A loan of $775 helped purchase of local products - lemon juice, palm oil and dried fish - and transport to other regional markets for resale.

Célestine's story

This is a group loan request submitted by the ten members of the women’s tontine Takusaan de Ayidjidjo, represented by Célestine D..  Here is a translation of their microenterprise proposal:  “This is a project of small-scale trade in local products of the département of Oussouye (lemon juice, palm oil and dried fish).  These products, which are very abundant within the département, will be purchased and resold in areas where they are in short supply – in other words, the exchange of products between regions.  These products, which are in high demand and very nutritious, have motivated us to present this proposal for financing, after a study of the market and previous attempts at these activities with very limited financial resources.  The objective of the loan is to:

  • Reduce the problem of rural migration
  • Create employment for women
  • Help to improve and diversify the local diet and to ensure self-sufficiency in food

  The activities of the enterprise are: the sale of local products (lemon juice, palm oil, dried fish).  These products will be purchased in Oussouye and resold in areas where they are lacking such as Kolda, Tamba, Kaolack, and Dakar; by ship or by highway.  We are sure of being able to repay the entire loan without any difficulty and thereby remaining eligible for additional financing.  

To start the business:

Lemon juice:    350 F * 150 l *3 =      157500 F

Palm oil:           1000 F * 120 l * 2 =   240000 F

Dried fish:        500 F * 150 kg * 2 =  150000 F

Forestry taxes                                     50000 F

Total:                                                  700000 F”  

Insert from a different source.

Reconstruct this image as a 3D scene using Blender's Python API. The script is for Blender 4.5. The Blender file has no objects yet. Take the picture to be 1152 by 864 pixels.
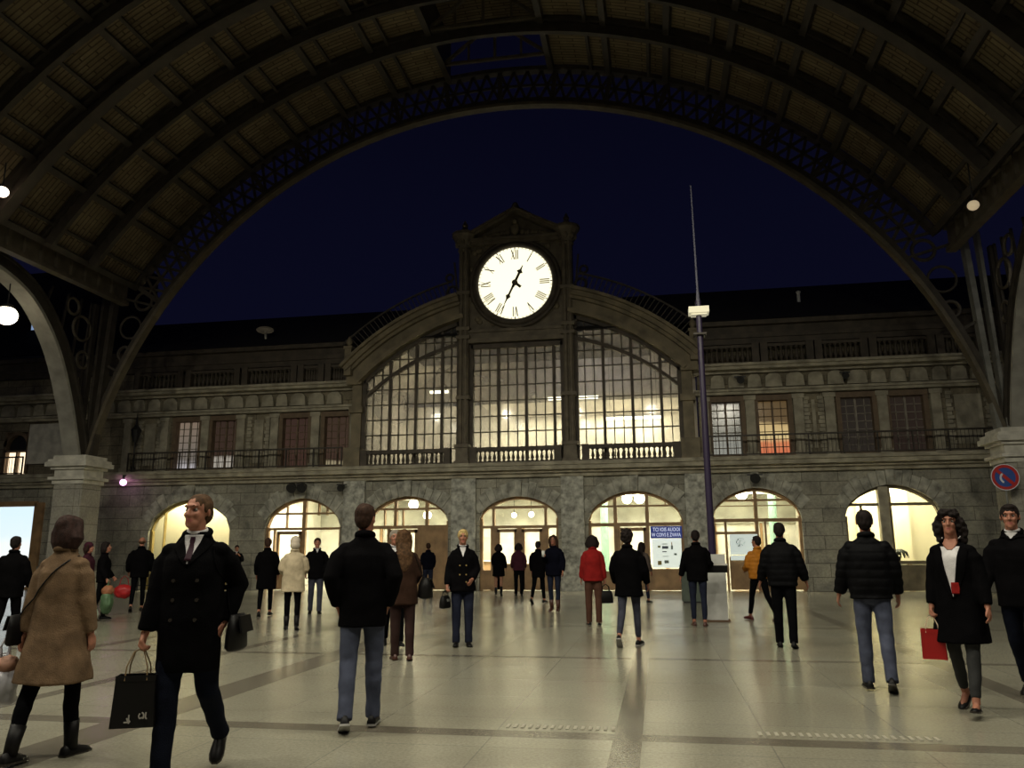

Senegal is one of the world’s poorest countries, yet its solid democratic tradition and highly developed associational life distinguish it from other countries in its income group.  Especially remarkable are Senegal’s networks of rotating savings and credit associations, known as tontines.  Commonly organized by groups of twenty to thirty housewives who live in the same village, the tontines provide poor women throughout the country with small loans to finance modest income-generating activities.  Repayment rates within these associations are excellent, because they are based on local reputation and personal trust between the members.  However, their financial resources are limited to the contributions of their members, frequently subsistence farmers with very little disposable income.  This has prevented the traditional tontines from meeting the demand for rural microenterprise loans and restricted their impact on the economic development of their communities.  Senegal Ecovillage Microfinance (SEM) works with our partner organization CRESP to bridge this gap by linking traditional village credit associations with outside sources of finance.